Cet intérêt pour le passage de l’ombre à la lumière irrigue d’autres projets de l’architecte, qui réalise par exemple la transition entre les niveaux souterrains des transports en commun et le cratère de la Grande Arche de la Défense. Au Musée maritime d’Osaka, les visiteurs doivent passer par un long tunnel sous-marin pour rejoindre la sphère de verre.

Le Musée maritime d'Osaka, dit "Sea Sphere", Japon (1992-2000) Shinkenchiku-sha- Adagp, Paris 2024

Une carrière en Asie

Après le premier choc pétrolier, Aéroport de Paris s'oriente vers l'international et multiplie les projets d'équipements dans les pays en voie de développement. L'occasion pour Paul Andreu de rompre avec la modernité affichée à Roissy.

Pour l'aéroport d'Abu Dhabi, l'architecte s'inspire d'une caverne et imagine une voûte couverte de céramique verte et bleue. En Tanzanie, il aligne des poteaux-champignons qui agencent une étonnante forêt de béton armé. À Jakarta enfin, il trouve l'inspiration dans la forme des villages indonésiens et conçoit une aérogare dont les satellites sont reliés par des galeries couvertes de toits en tuiles rouges.

Aéroport international Soekarno-Hatta de Jakarta, Indonésie. Planche d'un livret Aéroport de Paris paru en 1987. ADP/Paul Andreu - Adagp, Paris 2024

Dans les années 1980 et 1990, l'architecte impose sa marque en Asie et notamment sur le marché chinois. À Sanya d'une part, où il réalise une réplique de l'aéroport de Nice. À Shanghai ensuite, où il dessine un aéroport international tout de verre et d'acier, dont les lignes s'inspirent des ailes d'un oiseau en vol.

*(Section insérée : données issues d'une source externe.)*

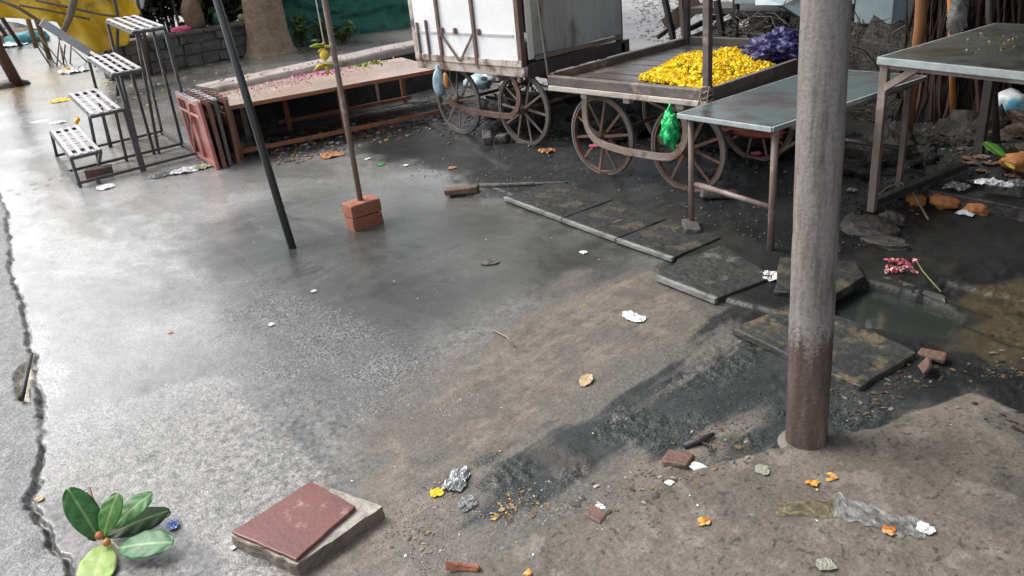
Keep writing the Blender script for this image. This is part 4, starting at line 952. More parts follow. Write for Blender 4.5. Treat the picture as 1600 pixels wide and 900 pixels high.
# ------------------------------------------------------------------ poles
def big_pole():
    bx, by = at(1260, 692)[:2]; top = atY(1291, 0, by+.03)
    k = (2.75)/(top[2]); tx, ty = bx+(top[0]-bx)*k, by+(top[1]-by)*k
    root = thing('support_pole', (bx, by, 0), 'thick round pole, grey above and rust red at its foot', 'pole')
    m = bpy.data.materials.new('two_tone_pole'); m.use_nodes = True; t = m.node_tree; N = t.nodes; L = t.links; p = N['Principled BSDF']
    tc = N.new('ShaderNodeTexCoord'); mp = N.new('ShaderNodeMapping'); mp.inputs['Scale'].default_value = (11, 11, 1.3); L.new(tc.outputs['Object'], mp.inputs[0])
    n1 = N.new('ShaderNodeTexNoise'); n1.inputs['Scale'].default_value = 2.2; n1.inputs['Detail'].default_value = 9; n1.inputs['Roughness'].default_value = .65; L.new(mp.outputs[0], n1.inputs['Vector'])
    n2 = N.new('ShaderNodeTexNoise'); n2.inputs['Scale'].default_value = 90; n2.inputs['Detail'].default_value = 5; L.new(tc.outputs['Object'], n2.inputs['Vector'])
    sx = N.new('ShaderNodeSeparateXYZ'); L.new(tc.outputs['Object'], sx.inputs[0])
    def ramp(stops, src):
        r = N.new('ShaderNodeValToRGB'); e = r.color_ramp.elements
        while len(e) < len(stops): e.new(.5)
        for q, (a, c) in zip(e, stops): q.position = a; q.color = (*c, 1)
        L.new(src, r.inputs[0]); return r.outputs[0]
    up = ramp([(.3, (.06, .052, .048)), (.42, (.14, .125, .118)), (.53, (.22, .205, .195)), (.6, (.18, .16, .148)), (.66, (.17, .1, .075))], n1.outputs['Fac'])
    lo_ = ramp([(.3, (.05, .034, .03)), (.5, (.085, .06, .052)), (.6, (.115, .083, .073)), (.7, (.2, .15, .13))], n1.outputs['Fac'])
    mr_ = N.new('ShaderNodeMath'); mr_.operation = 'MULTIPLY_ADD'; L.new(n1.outputs['Fac'], mr_.inputs[0]); mr_.inputs[1].default_value = .24; L.new(sx.outputs['Z'], mr_.inputs[2])
    rr = N.new('ShaderNodeMapRange'); rr.inputs[1].default_value = .475; rr.inputs[2].default_value = .56; ma_ = N.new('ShaderNodeMath'); ma_.operation = 'MULTIPLY_ADD'; L.new(n2.outputs['Fac'], ma_.inputs[0]); ma_.inputs[1].default_value = .16; L.new(mr_.outputs[0], ma_.inputs[2]); mz_ = N.new('ShaderNodeMath'); mz_.operation = 'SUBTRACT'; mz_.inputs[1].default_value = .075; L.new(ma_.outputs[0], mz_.inputs[0]); L.new(mz_.outputs[0], rr.inputs[0])
    # paler peeled band just above the red
    r2 = N.new('ShaderNodeMapRange'); r2.inputs[1].default_value = .62; r2.inputs[2].default_value = .5; r2.inputs[3].default_value = 0; r2.inputs[4].default_value = .6; L.new(mr_.outputs[0], r2.inputs[0])
    mb_ = N.new('ShaderNodeMix'); mb_.data_type = 'RGBA'; mb_.inputs[7].default_value = (.3, .29, .28, 1); L.new(r2.outputs[0], mb_.inputs[0]); L.new(up, mb_.inputs[6])
    mx = N.new('ShaderNodeMix'); mx.data_type = 'RGBA'; L.new(rr.outputs[0], mx.inputs[0]); L.new(lo_, mx.inputs[6]); L.new(mb_.outputs[2], mx.inputs[7])
    sp = N.new('ShaderNodeMapRange'); sp.inputs[1].default_value = .3; sp.inputs[2].default_value = .55; sp.inputs[3].default_value = .72; L.new(n2.outputs['Fac'], sp.inputs[0])
    sv = N.new('ShaderNodeVectorMath'); sv.operation = 'SCALE'; L.new(mx.outputs[2], sv.inputs[0]); L.new(sp.outputs[0], sv.inputs['Scale'])
    L.new(sv.outputs[0], p.inputs['Base Color']); p.inputs['Roughness'].default_value = .48
    bp = N.new('ShaderNodeBump'); bp.inputs['Strength'].default_value = .5; bp.inputs['Distance'].default_value = .004; L.new(n2.outputs['Fac'], bp.inputs['Height']); L.new(bp.outputs[0], p.inputs['Normal'])
    mb = MB(); mb.tube([(bx+(tx-bx)*f_, by+(ty-by)*f_, -.04+2.8*f_) for f_ in np.linspace(0, 1, 60)], [.063*(1+.03*f1(q_*9, 2.2, 6)+.012*f1(q_*40, 1.1, 4)) for q_ in np.linspace(0, 1, 60)], 36); o = mb.build('pole_shaft', m, root, smooth=True, wob=.006)
    cl = MB(); vs = []
    cl.tube([(bx, by, gz(bx, by)-.02), (bx, by, gz(bx, by)+.006), (bx, by, gz(bx, by)+.012)], [.1, .085, .064], 24); cl.build('concrete_collar', mat('pad_concrete', (.16, .14, .118), (.1, .09, .078), scale=14, rough=.65, bump=.5), root, smooth=True)
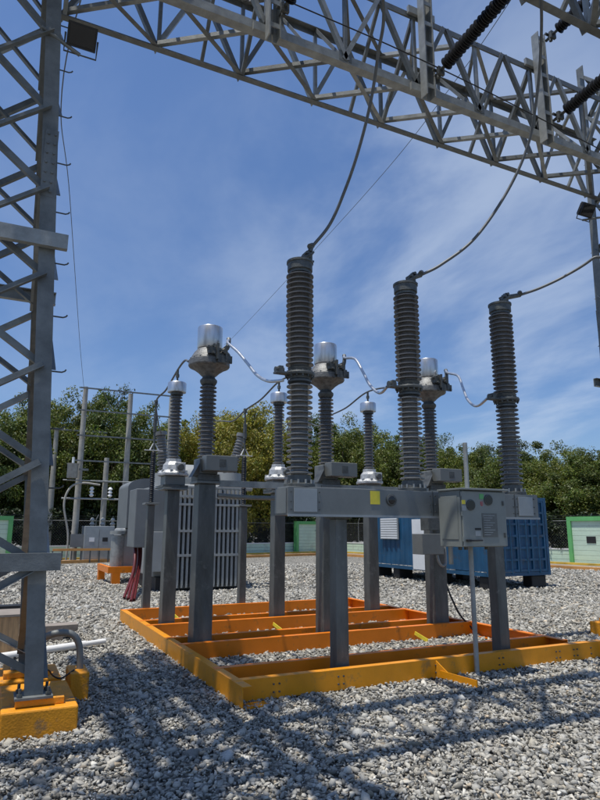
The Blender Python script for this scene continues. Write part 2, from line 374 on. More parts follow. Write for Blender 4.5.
def panel(P, Q, h, label, plates=()):
    d = (Q-P).normalized(); nr = Vector((d.y, -d.x, 0)); ln = (Q-P).length
    tn = thing('wall_panel', P, label, 'wall panel', 'tall green framed mint panels in the wall')
    def bl(g, s0, s1, z0, z1, o0, o1):
        pp = [P+d*s0+nr*o0, P+d*s1+nr*o0, P+d*s1+nr*o1, P+d*s0+nr*o1]
        g.add([(p.x,p.y,z0) for p in pp]+[(p.x,p.y,z1) for p in pp], [(0,3,2,1),(4,5,6,7),(0,1,5,4),(1,2,6,5),(2,3,7,6),(3,0,4,7)]); return g
    g = MB(); k = 9
    for i in range(k): bl(g, .2, ln-.2, i*(h-.2)/k+.004, (i+1)*(h-.2)/k-.004, -.1, .12)
    g.build('block_infill', MINT, tn)
    for s0, s1 in ((0, .2), (ln-.2, ln)): bl(MB(), s0, s1, 0, h-.2, -.12, .2).build('frame_post', GREENP, tn)
    bl(MB(), 0, ln, h-.198, h, -.12, .2).build('frame_lintel', GREENP, tn)
    for s in plates: bl(MB(), s, s+.45, 1.0, 1.3, .122, .14).build('notice_plate', BLACK, tn)
u1 = (WB-WA).normalized(); u2 = (WD-WB).normalized()
def on_wall(x, A, u):
    # intersection of the view column x with the wall line
    d = ray(x, 540); den = d.x*u.y-d.y*u.x; t = (A.x*u.y-A.y*u.x)/den; return Vector((d.x*t, d.y*t, 0))
pl = on_wall(292.5, WA, u1)-u1*0; pr = on_wall(318, WA, u1)
nrm1 = Vector((u1.y, -u1.x, 0)); nrm2 = Vector((u2.y, -u2.x, 0))
panel(pl+nrm1*.25, pr+nrm1*.25, 2.15, 'small green framed mint panel seen under the breaker beam')
pl = on_wall(-35, WA, u1); pr = on_wall(9, WA, u1)
panel(pl+nrm1*.25, pr+nrm1*.25, 2.2, 'green framed mint panel at the left edge behind the lattice tower')
pl = on_wall(573.5, WB, u2); pr = on_wall(640, WB, u2)
panel(pl+nrm2*.25, pr+nrm2*.25, 2.2, 'large green framed mint panel at the right edge beyond the road', (.9,))
pl = on_wall(118, WA, u1); pr = on_wall(134, WA, u1)
panel(pl+nrm1*.25, pr+nrm1*.25, 2.15, 'narrow green framed mint panel behind the cabinet and poles at left')
def fence(P, Q, n, label):
    d = (Q-P).normalized(); nr = Vector((-d.y, d.x, 0)); P = P+nr*.09; Q = Q+nr*.09
    tn = thing('chain_link_fence', P, label, 'fence', 'wire fences on the boundary walls')
    for p in seg_pts(P, Q, n):
        MB().tube([p+Vector((0,0,.66)), p+Vector((0,0,2.1)), p+nr*.0+Vector((d.x*.12, d.y*.12, 2.35))], .028, 6).build('post', GALV, tn)
    MB().tube([P+Vector((0,0,2.02)), Q+Vector((0,0,2.02))], .022, 6).build('top_rail', GALV, tn)
    g = MB()
    for z in (2.15, 2.27): g.tube([P+Vector((0,0,z)), Q+Vector((0,0,z))], .006, 4)
    g.build('barbed_wire', WIRE, tn)
    # woven mesh: two families of slanted wires
    g = MB(); ln = (Q-P).length; s = .14; h = 1.32
    k = int(ln/s)
    for i in range(k):
        a = P+d*(i*s); b = P+d*min(ln, i*s+h)
        for (m0, m1) in ((a, b), (b, a)): g.bar(m0+Vector((0,0,.69)), m1+Vector((0,0,2.01)), .006, .006)
    g.build('wire_mesh', WIRE, tn)
fence(WA, WB, 18, 'tall wire fence standing on the back wall')
fence(WB, WD, 11, 'tall wire fence standing on the right wall beside the road')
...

Riche en succès, l'histoire de Paul Andreu n'a pourtant pas connu que des chapitres heureux. En 1988, au Japon, l'architecte se fait voler la vedette par Renzo Piano. Ce dernier remporte le concours pour la construction de l'aéroport du Kansaï. Un ouvrage spectaculaire, conçu sur une île artificielle dans la baie d'Osaka…

Exposition "Paul Andreu, l’architecture est un art" jusqu’au 2 juin à la Cité de l’architecture et du patrimoine, 1 place du Trocadéro et du 11 novembre, 75 016 Paris.